COLUMN: ‘Dune’ movie appropriates culture of Muslims, lacks cast to represent it


Ryan Meyer, Columnist

This weekend I had the opportunity to see “Dune” in theaters. With no prior knowledge of the books or previous film adaptations, I didn’t know what to expect. Going into it, I’m pretty sure I thought it was just about people going up against a giant sand worm. It wasn’t.

“Dune” was a great sci-fi film that featured more space politics and magic than action and had me piecing the plot together as I went. It did give the feeling that there was a lot of history that had taken place before the movie started, but as it went on and more characters got more screen time, it made more sense.

The movie looked great, which I found out later might be because the cinematographer, Greig Fraser, also worked on “Rogue One,” one of the best-looking Star Wars movies. It also sounded great, with a soundtrack by Hans Zimmer.

There are some spoilers ahead. The plot follows Paul Atreides, who basically has these dreams and visions that drive him throughout the movie, as his family and noble house travel from their home planet to Arrakis, where most of the movie takes place. The conflict emerges when Arrakis is raided by the rival noble house and it becomes apparent that the Atreides family was sent there in what appears to be an elaborate plot by the emperor.

Something I wanted to touch on is that “Dune” the movie may not have paid heed to the Islamic influences seen in “Dune” the book. I haven’t read the book, but there’s a Washington Post piece called “The novel ‘Dune’ had deep Islamic influences.
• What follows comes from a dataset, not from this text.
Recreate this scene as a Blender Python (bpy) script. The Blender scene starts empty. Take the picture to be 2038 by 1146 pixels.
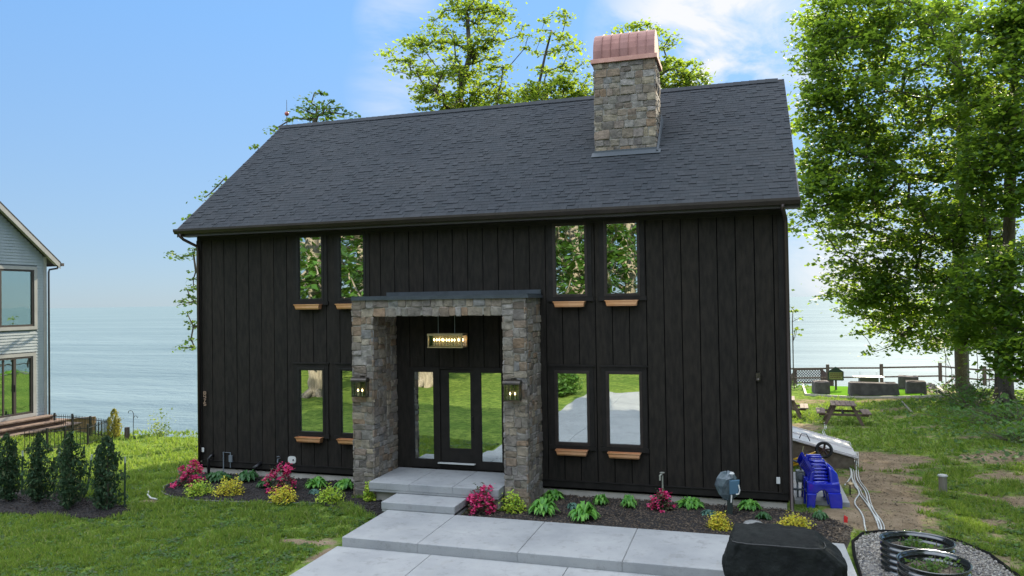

The movie erases them,” written by Haris A. Durrani, that explores the subject in detail.

Durrani notes that while Frank Herbert’s (the author of the book) approach and engagement to Muslim cultures and experiences was Orientalist, Denis Villenueve ( the director of the movie) “waters down the novel’s specificity.” Herbert’s development of the Fremen language, the group native to Arrakis, took a Caucasian hunting language called Chakobsa and mixed in “’colloquial Arabic’” and modified Arabic using an “elision process” in order to demonstrate how “’languages change.’” These phrases are cited in the piece as being from Herbert’s son Brian in “Dreamer of Dune.”

An NBC News article called “’Dune’ appropriates Islamic, Middle Eastern tropes without real inclusion, critics say” explores the lack of Middle Eastern or North African actors.

Serena Rasoul, casting director and founder of Muslim American Casting, is quoted lamenting all the Muslim imagery being used and how she interprets that.

“’You don’t cast MENA or Muslim actors, yet you profit off their culture,’” she said. “’That’s where it’s painful for us as creatives. … It means that we are not good enough to be part of the film.’”

It’s worth considering these thoughts when seeing or rewatching or reading “Dune.” While I enjoyed the movie, in retrospect it does come across as a white savior narrative, as mentioned in the NBC piece, and it’s important to acknowledge that and the lack of a MENA cast.